1) Happy Accidents: We all have our favorite crazy Vincent D’Onofrio characters (I’m not even going to bother listing them because we all know) but my favorite has got to be his part in Happy Accidents. He’s nice crazy, not scary crazy. It’s the kind of crazy you can take home to mom. Here he’s a guy who is (or isn’t) from the future with the mission to save Marissa Tomei from falling victim to some horrible mishap. Not all time travel movies have to involve killer robots or paradoxes, sometimes they can and should involve Vinnie D laying down some of his patented crazy charms on Missy T. Whether he is actually from the future or just another quirky dude from the Lower East Side is irrelevant. The real fun comes from watching the relationship grow between these two characters. At its heart it’s more of a romance picture than anything else but it’s a damn fine one. I almost hate to use the “C” word but I’d even go as far to say that it’s charming even. Hey, it charmed me. At the end of the day it’s nice to see ol’ Vinnie get the girl for once…you know, without kidnapping them like he did in that movie The Cell. What a creep.

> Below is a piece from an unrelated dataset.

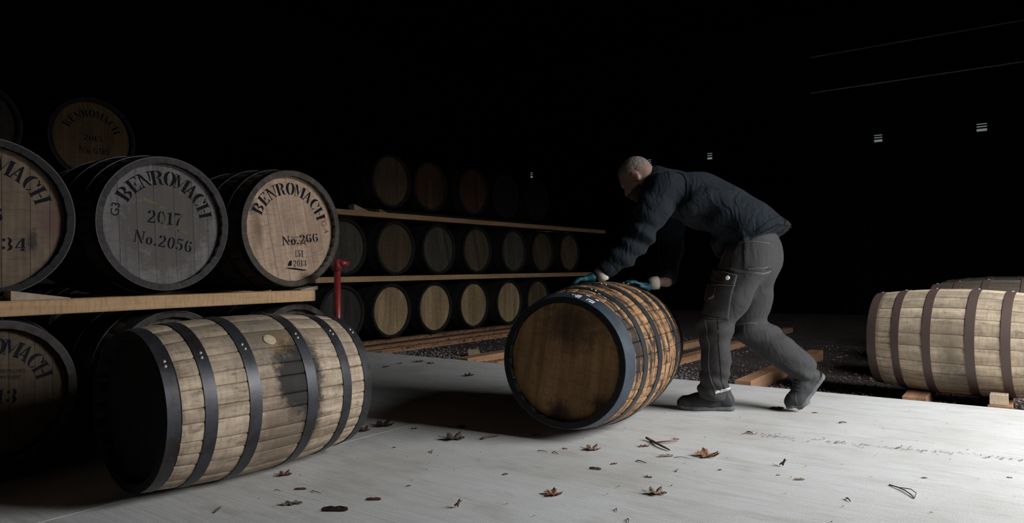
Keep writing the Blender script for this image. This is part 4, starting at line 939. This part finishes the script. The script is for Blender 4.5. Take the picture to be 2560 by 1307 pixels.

2) All The Real Girls: This movie is without a doubt one of the best representations of the birth and death of a relationship that is out there. Okay, I’m just going to reach up on the shelf here and take down Annie Hall and put All The Real Girls right on up there, and done and done. (Let’s face it...Woody Allen was an old man even when he was a young man, and I’m tired of old people telling me how it is.) This movie perfectly captures that feeling of falling in love for the first time, it’s intimate and big and reckless and important and the ONLY thing that matters. This isn’t love like in some Sandra Bullock picture where people get loud and crazy but it really just comes off as embarrassing. No, this feels genuine. This is in large part to the direction of David Gordon Green who really builds the world of this small North Carolina town and the tight knit group of friends that inhabit it. You feel like you’re a part of the gang. You are there to witness the initial spark between Paul (Paul Schneider) and Noel (Zooey Deschanel), those first steps toward something great, those whirlwind days when it all comes together and the moment when it all falls apart. This gets the Oscar for best “Onscreen Romantic Depiction” from me each and every year. Yes, I award my own Oscars and yes, they are my old soccer trophies (Note to the editor: Jaime, you can take out these last two sentences because they are very silly. I just left them in to see if I could make you chuckle. I haven’t held my own private Oscar ceremony…yet.) [Editor’s note: I left these sentences in because you do in fact crack me up.] Things don’t always work out and sometimes it’s both everybody’s fault and nobody’s fault. In life there are no last minute declarations of love at an airport or bus station followed up by a slow clap from the crowd. Most of the time it just doesn’t work out and you have to move on. All The Real Girls is the best way to experience a relationship without actually having to be in one.
3) Love Liza: Love Liza will break your heart but in that good way that only movies can. It’s sad, a little depressing, but it is funny too. Billed as a comic tragedy, I can’t think of a better way to describe it. The entire set-up in itself is pretty heartbreaking. Philip Seymour Hoffman plays Wilson, a man coping with the recent suicide of his wife by not coping. Who can blame him? That to me is completely world ending. When he finds a sealed letter he is then faced with the dilemma of reading it or not. Does he want to know what’s contained inside? How do we heal? How do we put together the pieces after a loss like that? The answers are never easy and the film doesn’t flinch when addressing the toll it can take on a person. Liza was his anchor and without her he is left to face the world and his grief alone. I hesitate to give away too much of the plot because his journey takes him down some unexpected and strange paths that ultimately lead him right back where he started, the letter. There is an undercurrent of sadness that runs through Hoffman’s performance (made even more melancholy after his recent passing) and the entire film that builds on itself to an eventual catharsis that, depending on where you are at in your life, can either be interpreted as being destroyed by the past or set free by it. This is easily one of my favorite Hoffman performances because even though the subject matter seems grim, he manages to add a humor and vulnerability to his character that makes us laugh (though uncomfortably) even when things are at their worst. Liza herself never appears in the film but she is very much alive, following Wilson every step on his long strange trip to recovery. This is a movie about grief and loss but ultimately about love.
4) Bonus Pick: All John Hughes movies. All of them. Even Baby’s Day Out.